GSA Connects 2022 meeting in Denver, Colorado

Paper No. 33-2
Presentation Time: 1:45 PM


NIKOLIC, Mark, Division of Paleontology, Richard Gilder Graduate School at the American Museum of Natural History, American Museum of Natural History, Central Park West at 79th St, New York City, NY 10024 and HOPKINS, Melanie J., Division of Paleontology, American Museum of Natural History, Central Park West at 79th Street, New York, NY 10024-5192

Despite their exception fossil record and long history of study, disparate classification schemes and disputes over higher-level groupings plague the study of trilobites at present; an issue that deeply hampers research into evolutionary questions. The most recent comprehensive Trilobita classification (sensu Adrain 2011) places Aulacopleurida as an order distinct from Proetida, and includes families formerly assigned to Ptychopariida by Fortey (1997 Treatise). Subsequent parsimony analyses based on a broad sampling of trilobite taxa across multiple orders challenged this conception (i.e. Lamsdell and Selden 2015). Still, group support was low in this analysis and divergence times remain unknown. The apparent appearance of the Proetida in the Ordovician is troubling due to the their cryptic Cambrian history and unknown sister group. Additionally, despite attempts at cladistic analyses of certain groups within trilobites, divergence times and evolutionary rates have rarely been quantitatively analysed.

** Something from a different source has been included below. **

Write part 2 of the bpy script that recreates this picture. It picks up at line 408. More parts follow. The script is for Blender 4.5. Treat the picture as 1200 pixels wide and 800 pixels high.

Here we present phylogenetic analyses using the largest and most comprehensive character matrix to date, which comprises >340 characters, including dependencies and continuous characters. The analyses include 57 exemplar species from all families assigned to either Proetida (sensu Fortey 1997), Aulacopleurida (sensu Adrain 2011), and those previously assigned to Ptychopariida (sensu Fortey 1997) that were excluded from Aulacopleurida. We conducted Bayesian phylogenetic analyses using the fossilized birth-death model to produce trees that would co-estimate topology, divergence times and evolutionary rates. We also assess leaf stability, character influence and stratigraphic fit. We found that the Aulacopleurida forms a non-monophyletic group, and suggest a new taxonomic paradigm incorporating some ‘aulacopleurid’ families back into a monophyletic Proetida with a ptychopariid sister group that has a divergence time in the early Cambrian. Rates of morphological evolution are largely constant through the Cambrian except for some specific taxa with elevated rates, and there is a distinct shift in evolutionary rates around the Cambrian-Ordovician boundary. This wholistic phylogenetic approach provides much needed insight into the evolutionary history of troubled trilobite groups.